» EXERCISE OBJECTIVE:
The data below holds a line containing "ALB *= 1-farw[..., None]*np.array([0.17, 0.08, -0.03])" and a line containing "1), (140,100,55), 0.65)"; please quote exactly those two lines and every line between them, and nothing else.

» SOURCE MATERIAL:
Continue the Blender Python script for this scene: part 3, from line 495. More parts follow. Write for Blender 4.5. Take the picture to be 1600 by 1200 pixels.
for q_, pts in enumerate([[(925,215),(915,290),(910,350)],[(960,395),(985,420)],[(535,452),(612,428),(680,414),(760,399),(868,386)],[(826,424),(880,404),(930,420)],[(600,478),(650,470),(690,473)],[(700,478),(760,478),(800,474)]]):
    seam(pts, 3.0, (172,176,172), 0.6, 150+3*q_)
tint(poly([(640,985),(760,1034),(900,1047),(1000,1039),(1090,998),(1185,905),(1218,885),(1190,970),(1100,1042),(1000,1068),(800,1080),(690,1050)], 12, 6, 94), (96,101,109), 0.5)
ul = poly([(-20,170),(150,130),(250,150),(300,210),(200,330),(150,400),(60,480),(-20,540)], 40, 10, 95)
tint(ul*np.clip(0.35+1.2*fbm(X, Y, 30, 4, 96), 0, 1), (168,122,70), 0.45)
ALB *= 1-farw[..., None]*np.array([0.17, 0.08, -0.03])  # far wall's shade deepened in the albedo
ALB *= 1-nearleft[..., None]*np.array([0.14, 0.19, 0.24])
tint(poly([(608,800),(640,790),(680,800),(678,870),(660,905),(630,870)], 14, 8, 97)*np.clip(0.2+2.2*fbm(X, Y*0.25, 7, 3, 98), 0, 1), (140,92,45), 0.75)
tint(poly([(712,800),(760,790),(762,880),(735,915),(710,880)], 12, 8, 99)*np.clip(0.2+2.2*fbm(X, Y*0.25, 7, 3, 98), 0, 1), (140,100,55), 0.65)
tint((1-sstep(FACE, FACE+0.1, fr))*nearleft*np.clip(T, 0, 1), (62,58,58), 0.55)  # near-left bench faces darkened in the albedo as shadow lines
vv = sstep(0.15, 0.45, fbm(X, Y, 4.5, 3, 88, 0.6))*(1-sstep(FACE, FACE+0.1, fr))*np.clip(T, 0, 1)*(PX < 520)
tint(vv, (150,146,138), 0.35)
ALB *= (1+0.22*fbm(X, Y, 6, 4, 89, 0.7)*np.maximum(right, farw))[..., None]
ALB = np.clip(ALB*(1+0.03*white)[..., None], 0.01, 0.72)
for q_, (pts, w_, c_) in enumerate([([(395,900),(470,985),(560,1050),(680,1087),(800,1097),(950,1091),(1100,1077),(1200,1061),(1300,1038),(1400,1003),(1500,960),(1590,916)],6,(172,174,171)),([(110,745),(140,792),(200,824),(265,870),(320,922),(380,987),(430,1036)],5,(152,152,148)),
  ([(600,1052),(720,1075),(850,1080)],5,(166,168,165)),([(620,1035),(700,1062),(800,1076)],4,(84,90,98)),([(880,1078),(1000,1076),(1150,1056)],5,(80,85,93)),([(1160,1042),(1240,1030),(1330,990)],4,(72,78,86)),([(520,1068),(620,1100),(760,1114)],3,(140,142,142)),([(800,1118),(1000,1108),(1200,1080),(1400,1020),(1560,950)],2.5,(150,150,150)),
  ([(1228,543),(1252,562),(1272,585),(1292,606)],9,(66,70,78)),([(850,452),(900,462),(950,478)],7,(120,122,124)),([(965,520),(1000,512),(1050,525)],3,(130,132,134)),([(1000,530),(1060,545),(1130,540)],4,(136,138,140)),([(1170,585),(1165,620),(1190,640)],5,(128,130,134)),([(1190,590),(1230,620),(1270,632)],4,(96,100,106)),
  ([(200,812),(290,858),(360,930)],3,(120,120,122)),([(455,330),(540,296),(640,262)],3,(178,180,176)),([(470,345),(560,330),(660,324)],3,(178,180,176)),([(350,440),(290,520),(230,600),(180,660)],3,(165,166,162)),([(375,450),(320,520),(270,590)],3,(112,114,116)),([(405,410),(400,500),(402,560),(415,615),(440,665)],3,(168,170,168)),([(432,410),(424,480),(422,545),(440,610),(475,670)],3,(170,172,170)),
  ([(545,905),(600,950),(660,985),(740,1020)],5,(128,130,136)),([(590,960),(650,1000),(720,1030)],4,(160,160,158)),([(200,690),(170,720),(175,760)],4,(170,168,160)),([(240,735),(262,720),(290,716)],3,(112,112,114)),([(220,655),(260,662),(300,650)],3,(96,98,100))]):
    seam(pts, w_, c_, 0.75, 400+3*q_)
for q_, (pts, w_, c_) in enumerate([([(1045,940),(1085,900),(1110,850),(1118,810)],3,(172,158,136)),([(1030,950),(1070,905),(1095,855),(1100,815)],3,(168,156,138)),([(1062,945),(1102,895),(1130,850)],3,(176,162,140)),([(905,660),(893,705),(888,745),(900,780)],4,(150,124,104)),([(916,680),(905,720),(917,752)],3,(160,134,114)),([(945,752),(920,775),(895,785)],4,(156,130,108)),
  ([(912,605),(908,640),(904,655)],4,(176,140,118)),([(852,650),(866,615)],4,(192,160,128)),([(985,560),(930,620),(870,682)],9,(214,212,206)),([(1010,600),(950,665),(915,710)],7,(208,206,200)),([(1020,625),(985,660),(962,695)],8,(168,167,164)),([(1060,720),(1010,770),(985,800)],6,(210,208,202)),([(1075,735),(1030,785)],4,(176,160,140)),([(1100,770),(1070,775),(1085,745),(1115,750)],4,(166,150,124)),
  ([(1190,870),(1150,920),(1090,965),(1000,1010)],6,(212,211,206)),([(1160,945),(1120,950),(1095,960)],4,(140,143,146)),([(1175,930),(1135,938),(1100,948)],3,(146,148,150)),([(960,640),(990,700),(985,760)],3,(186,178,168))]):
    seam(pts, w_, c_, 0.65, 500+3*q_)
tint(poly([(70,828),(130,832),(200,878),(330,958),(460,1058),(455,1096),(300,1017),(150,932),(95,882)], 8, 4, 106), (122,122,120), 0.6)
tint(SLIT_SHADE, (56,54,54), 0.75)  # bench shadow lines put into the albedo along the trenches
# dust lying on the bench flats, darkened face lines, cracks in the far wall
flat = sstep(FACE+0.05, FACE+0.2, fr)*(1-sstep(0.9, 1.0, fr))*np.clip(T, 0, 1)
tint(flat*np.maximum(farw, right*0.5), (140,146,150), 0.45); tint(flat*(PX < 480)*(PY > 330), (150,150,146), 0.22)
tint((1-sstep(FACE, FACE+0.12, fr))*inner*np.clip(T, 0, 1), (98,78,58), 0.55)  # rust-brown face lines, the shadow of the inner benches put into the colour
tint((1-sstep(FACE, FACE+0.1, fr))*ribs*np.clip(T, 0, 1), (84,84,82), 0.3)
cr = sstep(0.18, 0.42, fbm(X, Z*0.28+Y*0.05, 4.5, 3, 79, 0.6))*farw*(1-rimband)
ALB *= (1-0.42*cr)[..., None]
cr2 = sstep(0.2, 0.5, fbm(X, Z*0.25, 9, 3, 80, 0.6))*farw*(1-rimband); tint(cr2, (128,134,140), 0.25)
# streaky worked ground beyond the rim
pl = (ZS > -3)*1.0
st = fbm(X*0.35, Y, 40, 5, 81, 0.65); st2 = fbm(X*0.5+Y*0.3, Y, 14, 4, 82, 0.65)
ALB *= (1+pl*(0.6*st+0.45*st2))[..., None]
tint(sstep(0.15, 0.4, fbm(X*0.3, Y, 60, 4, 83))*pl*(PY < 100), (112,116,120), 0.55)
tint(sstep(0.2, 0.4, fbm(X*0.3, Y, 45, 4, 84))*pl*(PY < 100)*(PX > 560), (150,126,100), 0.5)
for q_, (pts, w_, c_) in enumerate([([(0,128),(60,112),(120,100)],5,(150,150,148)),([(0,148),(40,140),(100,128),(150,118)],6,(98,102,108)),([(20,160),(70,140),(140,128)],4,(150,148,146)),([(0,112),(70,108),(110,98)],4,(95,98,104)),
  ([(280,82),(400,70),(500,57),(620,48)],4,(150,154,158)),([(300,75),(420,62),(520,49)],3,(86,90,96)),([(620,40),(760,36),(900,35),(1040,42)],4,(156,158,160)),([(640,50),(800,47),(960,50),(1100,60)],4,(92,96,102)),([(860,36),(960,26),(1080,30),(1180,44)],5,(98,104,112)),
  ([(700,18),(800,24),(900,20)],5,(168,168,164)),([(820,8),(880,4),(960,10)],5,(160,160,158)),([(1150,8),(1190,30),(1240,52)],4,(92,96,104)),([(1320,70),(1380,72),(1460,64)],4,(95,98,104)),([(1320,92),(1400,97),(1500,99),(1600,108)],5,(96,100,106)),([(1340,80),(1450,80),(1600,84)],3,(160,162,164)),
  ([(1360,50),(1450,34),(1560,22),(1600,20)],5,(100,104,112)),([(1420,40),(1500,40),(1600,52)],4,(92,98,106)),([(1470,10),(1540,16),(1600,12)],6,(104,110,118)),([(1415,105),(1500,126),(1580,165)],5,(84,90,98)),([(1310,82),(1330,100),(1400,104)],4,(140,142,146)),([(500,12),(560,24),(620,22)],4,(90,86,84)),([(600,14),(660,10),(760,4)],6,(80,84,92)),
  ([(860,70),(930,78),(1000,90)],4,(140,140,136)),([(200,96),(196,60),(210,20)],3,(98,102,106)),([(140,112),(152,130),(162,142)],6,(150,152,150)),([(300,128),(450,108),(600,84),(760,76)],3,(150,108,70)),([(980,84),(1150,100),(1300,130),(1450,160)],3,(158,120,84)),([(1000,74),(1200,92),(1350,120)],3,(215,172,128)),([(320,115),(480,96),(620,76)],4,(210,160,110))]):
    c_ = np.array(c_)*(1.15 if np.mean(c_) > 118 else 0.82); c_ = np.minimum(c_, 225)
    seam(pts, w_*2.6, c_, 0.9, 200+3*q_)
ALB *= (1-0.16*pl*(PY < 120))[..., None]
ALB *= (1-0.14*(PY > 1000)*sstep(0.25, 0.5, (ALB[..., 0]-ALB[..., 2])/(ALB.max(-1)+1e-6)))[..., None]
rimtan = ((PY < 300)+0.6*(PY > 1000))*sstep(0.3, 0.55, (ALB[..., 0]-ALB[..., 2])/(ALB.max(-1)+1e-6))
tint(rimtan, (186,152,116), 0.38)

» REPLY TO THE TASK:
ALB *= 1-farw[..., None]*np.array([0.17, 0.08, -0.03])  # far wall's shade deepened in the albedo
ALB *= 1-nearleft[..., None]*np.array([0.14, 0.19, 0.24])
tint(poly([(608,800),(640,790),(680,800),(678,870),(660,905),(630,870)], 14, 8, 97)*np.clip(0.2+2.2*fbm(X, Y*0.25, 7, 3, 98), 0, 1), (140,92,45), 0.75)
tint(poly([(712,800),(760,790),(762,880),(735,915),(710,880)], 12, 8, 99)*np.clip(0.2+2.2*fbm(X, Y*0.25, 7, 3, 98), 0, 1), (140,100,55), 0.65)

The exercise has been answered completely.